Smith is in jail and has 1 dollar; he can get out on bail if he has 8 dollars. A guard agrees to make a series of bets with him. If Smith bets A dollars, he wins A dollars with probability .4 and loses A dollars with probability .6. Find the probability that he wins 8 dollars before losing all of his money if

(a) he bets 1 dollar each time (timid strategy).

This is a gambler’s ruin problem.

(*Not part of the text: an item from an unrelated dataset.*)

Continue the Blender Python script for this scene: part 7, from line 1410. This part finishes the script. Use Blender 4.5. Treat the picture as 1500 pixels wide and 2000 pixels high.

Using the following equation: \[P=\frac{1-(\frac{q}{p})^i}{{1-(\frac{q}{p})^N}}\]

q=0.6 
p=0.4 
N=8
i=1

P= (1-(q/p)^i)/(1-(q/p)^N)
P
## [1] 0.02030135

Around 2.06% chance that he wins 8 dollars before losing all of his money if he bets 1 dollar each time.

(b) he bets, each time, as much as possible but not more than necessary to bring his fortune up to 8 dollars (bold strategy).

Smith must win each time or lose everything upon the first lose.

P = 0.4^3
P
## [1] 0.064

There is 6.4% chance that Smith will win 8 dollars before losing all of his money if using the bold strategy.

(c) Which strategy gives Smith the better chance of getting out of jail?

By comparing the probibilities of two strategies, it seems bold strategy has better chance to win 8 dollars before losing all of his money.